Tonfa: From Kobudo Weapon to Modern Police Tool

 

It's seen on the belts of cops across the USA, but its roots lie in ancient Okinawa. It's the tonfa, a simple stick that has evolved as a martial arts weapon for centuries.   

The tonfa is a simple, flattened stick, around 15 to 20 inches long, with a handle sticking out at 90 degrees to one end. That handle was the first use of the tonfa, as a means to rotate the heavy cylindrical stones used to grind rice into flour. As with many other weapons of kobujutsu, the art of Okinawan weapons fighting, the tonfa also proved to have effective martial uses.

Kobujutsu is the Okinawan art of fighting with weapons, and is related to karate, open-hand fighting. Today, the more combat-oriented -jutsu orientation has been largely supplanted by a martial way, or -do, form of this martial art. Most kobudo weapons were simple farming implements or tools: the bo, for example, was a staff used for assistance while walking, or to suspend two parcels over the user's shoulder. The eku was a fisherman's oar. And the now-ubiquitous nunchaku was used as a flail when dehulling rice.

Villagers, forbidden from owning "more advanced" weapons like swords or naginata, adapted their everyday tools to defensive purposes. Techniques that worked were archived in kata, or special sequences of movements, allowing kobudo fighters to train and pass along their knowledge.

Tonfa were used in pairs, one in each hand.
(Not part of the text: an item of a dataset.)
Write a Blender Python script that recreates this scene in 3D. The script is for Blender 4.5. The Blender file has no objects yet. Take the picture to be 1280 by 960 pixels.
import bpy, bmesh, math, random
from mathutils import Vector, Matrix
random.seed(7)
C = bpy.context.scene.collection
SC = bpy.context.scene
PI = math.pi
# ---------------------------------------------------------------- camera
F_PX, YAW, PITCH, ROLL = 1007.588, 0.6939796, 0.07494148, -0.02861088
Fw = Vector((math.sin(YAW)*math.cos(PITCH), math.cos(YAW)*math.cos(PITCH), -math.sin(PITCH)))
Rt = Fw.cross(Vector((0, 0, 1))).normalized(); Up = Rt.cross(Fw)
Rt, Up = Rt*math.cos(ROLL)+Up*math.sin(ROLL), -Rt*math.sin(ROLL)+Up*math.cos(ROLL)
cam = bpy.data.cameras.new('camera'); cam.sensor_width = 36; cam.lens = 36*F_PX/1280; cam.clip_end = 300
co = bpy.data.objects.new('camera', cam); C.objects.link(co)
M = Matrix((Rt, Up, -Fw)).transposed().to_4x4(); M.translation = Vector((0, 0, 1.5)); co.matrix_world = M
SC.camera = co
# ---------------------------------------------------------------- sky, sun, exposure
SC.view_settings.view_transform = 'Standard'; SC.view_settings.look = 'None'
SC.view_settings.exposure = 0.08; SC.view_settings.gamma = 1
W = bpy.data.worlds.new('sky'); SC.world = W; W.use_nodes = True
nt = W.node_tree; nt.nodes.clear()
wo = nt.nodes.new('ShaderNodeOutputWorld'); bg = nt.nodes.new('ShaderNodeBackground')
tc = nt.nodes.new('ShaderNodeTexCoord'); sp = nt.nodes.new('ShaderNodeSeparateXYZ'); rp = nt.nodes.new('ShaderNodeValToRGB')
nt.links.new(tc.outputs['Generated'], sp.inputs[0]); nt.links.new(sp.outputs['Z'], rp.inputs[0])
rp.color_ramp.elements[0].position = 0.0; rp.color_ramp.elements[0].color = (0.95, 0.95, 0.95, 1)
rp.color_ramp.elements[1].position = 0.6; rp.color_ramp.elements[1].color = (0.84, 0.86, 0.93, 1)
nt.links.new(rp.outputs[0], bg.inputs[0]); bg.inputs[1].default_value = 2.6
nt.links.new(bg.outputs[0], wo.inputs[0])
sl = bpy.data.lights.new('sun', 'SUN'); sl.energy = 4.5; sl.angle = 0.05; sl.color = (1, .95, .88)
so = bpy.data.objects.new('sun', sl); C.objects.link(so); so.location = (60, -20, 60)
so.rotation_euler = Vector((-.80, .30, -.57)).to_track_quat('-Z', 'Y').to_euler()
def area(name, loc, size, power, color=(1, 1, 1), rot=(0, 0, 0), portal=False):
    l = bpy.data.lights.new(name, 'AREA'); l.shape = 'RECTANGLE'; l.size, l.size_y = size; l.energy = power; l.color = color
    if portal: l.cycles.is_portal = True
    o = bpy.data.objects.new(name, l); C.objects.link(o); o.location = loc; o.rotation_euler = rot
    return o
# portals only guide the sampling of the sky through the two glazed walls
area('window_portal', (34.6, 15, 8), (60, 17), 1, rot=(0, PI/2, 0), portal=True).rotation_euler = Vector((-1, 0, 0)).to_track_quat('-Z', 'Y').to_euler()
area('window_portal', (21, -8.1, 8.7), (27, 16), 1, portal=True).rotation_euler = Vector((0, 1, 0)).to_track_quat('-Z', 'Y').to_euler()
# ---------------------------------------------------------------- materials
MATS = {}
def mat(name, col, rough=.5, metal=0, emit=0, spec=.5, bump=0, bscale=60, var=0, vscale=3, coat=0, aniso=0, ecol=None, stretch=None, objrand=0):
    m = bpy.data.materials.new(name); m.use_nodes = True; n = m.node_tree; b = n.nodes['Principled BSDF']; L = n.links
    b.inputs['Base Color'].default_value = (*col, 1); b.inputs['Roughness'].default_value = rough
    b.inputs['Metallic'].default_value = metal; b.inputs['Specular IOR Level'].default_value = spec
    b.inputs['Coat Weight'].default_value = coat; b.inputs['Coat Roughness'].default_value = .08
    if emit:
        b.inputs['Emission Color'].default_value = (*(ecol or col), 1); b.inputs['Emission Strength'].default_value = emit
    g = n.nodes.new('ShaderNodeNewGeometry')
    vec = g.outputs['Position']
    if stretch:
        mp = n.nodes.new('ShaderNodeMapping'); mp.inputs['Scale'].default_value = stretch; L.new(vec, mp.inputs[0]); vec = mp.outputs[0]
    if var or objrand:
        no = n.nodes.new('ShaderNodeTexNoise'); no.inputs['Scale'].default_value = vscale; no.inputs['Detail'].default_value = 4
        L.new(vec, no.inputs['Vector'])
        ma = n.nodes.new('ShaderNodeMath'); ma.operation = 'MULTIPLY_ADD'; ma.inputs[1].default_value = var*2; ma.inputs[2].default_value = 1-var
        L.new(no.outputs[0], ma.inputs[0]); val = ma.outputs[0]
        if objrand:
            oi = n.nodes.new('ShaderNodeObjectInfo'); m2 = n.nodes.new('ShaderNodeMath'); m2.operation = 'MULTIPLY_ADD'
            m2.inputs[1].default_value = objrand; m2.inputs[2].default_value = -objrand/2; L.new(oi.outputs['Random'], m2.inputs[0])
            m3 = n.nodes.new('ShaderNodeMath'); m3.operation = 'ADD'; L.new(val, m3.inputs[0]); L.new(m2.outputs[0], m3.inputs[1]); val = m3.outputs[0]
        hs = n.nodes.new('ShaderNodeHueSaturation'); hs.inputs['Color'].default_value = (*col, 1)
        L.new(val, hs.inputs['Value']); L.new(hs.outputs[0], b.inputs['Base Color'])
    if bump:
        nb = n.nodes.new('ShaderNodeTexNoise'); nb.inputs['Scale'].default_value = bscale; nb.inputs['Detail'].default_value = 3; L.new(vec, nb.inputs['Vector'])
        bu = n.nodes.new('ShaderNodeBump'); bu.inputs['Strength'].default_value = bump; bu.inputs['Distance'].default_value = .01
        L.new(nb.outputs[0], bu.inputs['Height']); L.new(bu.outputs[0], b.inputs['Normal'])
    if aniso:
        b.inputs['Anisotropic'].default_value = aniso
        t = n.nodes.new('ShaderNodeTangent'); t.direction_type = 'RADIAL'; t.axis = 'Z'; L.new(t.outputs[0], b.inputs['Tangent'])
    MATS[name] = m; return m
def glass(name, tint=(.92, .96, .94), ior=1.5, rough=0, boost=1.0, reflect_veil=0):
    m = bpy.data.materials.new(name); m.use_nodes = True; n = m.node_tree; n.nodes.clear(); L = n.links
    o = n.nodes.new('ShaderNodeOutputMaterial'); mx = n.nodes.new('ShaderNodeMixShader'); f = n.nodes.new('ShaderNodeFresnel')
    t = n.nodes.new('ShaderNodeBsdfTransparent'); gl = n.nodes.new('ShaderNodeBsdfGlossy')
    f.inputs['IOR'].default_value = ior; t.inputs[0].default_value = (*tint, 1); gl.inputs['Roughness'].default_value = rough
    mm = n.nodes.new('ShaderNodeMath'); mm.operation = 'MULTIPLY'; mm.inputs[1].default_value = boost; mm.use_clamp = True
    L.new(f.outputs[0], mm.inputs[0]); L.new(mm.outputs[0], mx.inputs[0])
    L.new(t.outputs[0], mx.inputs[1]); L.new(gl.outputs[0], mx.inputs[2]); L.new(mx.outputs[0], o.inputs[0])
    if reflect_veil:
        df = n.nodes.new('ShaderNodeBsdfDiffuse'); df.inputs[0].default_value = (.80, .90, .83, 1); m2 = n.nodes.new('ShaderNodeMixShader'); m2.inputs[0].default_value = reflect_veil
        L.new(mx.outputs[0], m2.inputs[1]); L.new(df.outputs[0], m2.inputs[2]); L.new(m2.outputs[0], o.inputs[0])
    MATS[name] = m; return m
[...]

By gripping the handle in a fist with the shaft lying along the forearm,the tonfa wielder could use the same techniques used in empty-handed arts like karate. Measured properly, a tonfa would extend beyond the user's elbow when held by the handle. Dual weapons allowed the user to simultaneously block with one tonfa and strike with the other; the dense hardwood could protect even against sword cuts.

Tonfa techniques remained largely unchanged until the 1970's, when Lon Anderson developed single-tonfa techniques for police officers. The result made the tonfa perhaps the most widely used kobudo weapon today.

In 1971, Lon Anderson adapted the tonfa to police work. Anderson sought to improve on the police impact weapons of that era; the billy club, night stick, and riot baton--all still fundamentally bludgeons. Monadnock Corporation of New Hampshire released the first Prosecutor PR-24 baton in 1974.  The new side-handle baton soon gained popularity across the United States. These days, it's not unusual to see a patrolman walking a beat with a tonfa slung on his hip, but when the weapon was first introduced it was moderately controversial. Those were the days when the martial arts were still new to most people; when Bruce Lee ruled the cinema and news of warring schools, like the dojo of the notorious Count Dante, was front-page news. Equipping police officers with "funny karate sticks", equated in the public's mind with the popular nunchaku, was alarming.

The same public outcry occurred recently in Britain, when police officers there began adopting the side-handle baton. As before, the new weapon was foreign and untested. As martial arts become more mainstream though, adoption of traditional weapons for modern uses will become easier.

Side-handle baton techniques are largely similar to those used with traditional tonfa, except that since only one tonfa is used, the other hand is used as a guard or to reinforce blocks and strikes.